Sesampai di tempat penjual nangkah Ida dan adik laki-lakinya tampak
ketakutan bersembuyi dibelakang badan ibunya. “Maaf pak, anak-anak saya
tadi nakal mengambil beton bapak, ini saya kembalikan lagi” kata sang
ibu sambil menyerahkan berapa butir beton yang ada digengamannya.
Penjual nangkah tertegun tak melihat beton yang dibawah ibu muda itu.
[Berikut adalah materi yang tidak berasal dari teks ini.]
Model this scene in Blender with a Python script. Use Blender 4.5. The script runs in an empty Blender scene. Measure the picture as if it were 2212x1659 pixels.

“Maaf pak anak saya hanya mengambil segini pak saya yakin mereka tidak
menyembuyikan lagi”. Kata ibu itu lagi meyakinkan penjual beton tersebut
yang hanya tertegun. Si ibu muda itu memengang tangan ida dan bertanya
“Nduk apa kamu mengambil beton lebih dari ini, mana yang lain?” Tanya
ibu muda itu dengan mata agak melotot. Dan Ida hanya bisa membalasnya
dengan tangis dan menggeleng-gelengkan kepala dia ketakutan karena
selama ini ibu tak pernah bicara dengan sekeras ini bahkan dengan nada
kesal. “Sudah buk, jangan dimarahi anaknya, dia gak bohong kok memang
dia hanya mengambil segitu kok, tadi saya hanya marah spontan saja tidak
saya ambil hati” kata bapak penjual itu meyakinkan sang ibu yang tampak
lega. “kalau anak-anaknya mau ini ada banyak”. Lanjut penjual nangka
sambil menunjukan sebakul isi nangka. “Ah ndak usah pak, mereka itu
memang nakal kok”. Kata ibu muda itu sambil melihat kedua anaknya dengan
isyarat untuk tidak menerima pemberian penjual nangka. “ndak papa kok
bu, ini beton bisanya nanti saya kasihkan ketetangga yang mau, bahkan
kadang sering saya buang”. “owh kalau gitu saya terima pak, anak-anak
saya suka sekali beton”. Kata ibu muda itu sambil memindah beton itu
kesebuah plastik. “besok kamu kesini ya nduk kalau mau ambil betonnya,
ndak papa bilang aja mau ambil beton gitu ya” lanjut pak penjual nangka
itu sambil tersenyum kearah ida yang langsung dibalas dengan senyum si
Ida.
Setelah sampai dirumah si ibu langsung mencuci bersi beton
dan memasaknya. Hari itu mereka berkumpul didapur sambil menunggu beton
itu matang. Dan ketika beton itu telah matang, ibu muda itu langsung
menepatkanya dipiring lalu makan bersama anak-anaknya yang sedang lapar.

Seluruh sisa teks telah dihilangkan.